In The Problem of Pain, the Christian apologist C. S. Lewis said of hell: There is no doctrine which I would more willingly remove from Christianity than this, if it lay in my power. But it has the full support of Scripture, and, especially, of Our Lord’s own words; it has always been held by Christendom; and it has the support of reason. If a game is played, it must be possible to lose it. If the happiness of a creature lies in self-surrender, no one can make that self-surrender but himself (though many can help him to make it), and he may refuse. Hell exists because free will exists. ‘The devil made me do it’ cannot be used as a justification for the bad or evil choices we make. Hell exists because free will exists. There are many vivid images to describe this awful reality and the most prominent image, used by Our Lord Himself, is fire, as an agent of destruction. In this sense, selfishness, pride, egotism, rebellion; these are like a spiritual self-destructive fire that can cause us to experience the reality of hell already here in time. Our ultimate happiness lies in self- surrender.
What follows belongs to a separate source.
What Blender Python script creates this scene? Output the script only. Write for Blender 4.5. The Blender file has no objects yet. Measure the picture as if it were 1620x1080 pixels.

This is the lesson we gladly learn in the loving embrace of a deep friendship.
Here, in the loving embrace of Christ Our Saviour, Who calls us His friends, we help one another to surrender to the love of God in the communion of Saints; a communion that includes not only those who are radiant in the glory of Heaven, but also the Holy Souls in Purgatory, and us who feebly struggle but who nonetheless strive for that unfading crown of glory. This is our hope and in this hope we [are] saved (Rom. 8:24). The life of Christ in us through grace is our hope of glory (Col. 1:27). As we live our lives in view of this glory, may the Lord direct [our] hearts to the love of God and to the steadfastness of Christ (2 Thes. 3:5).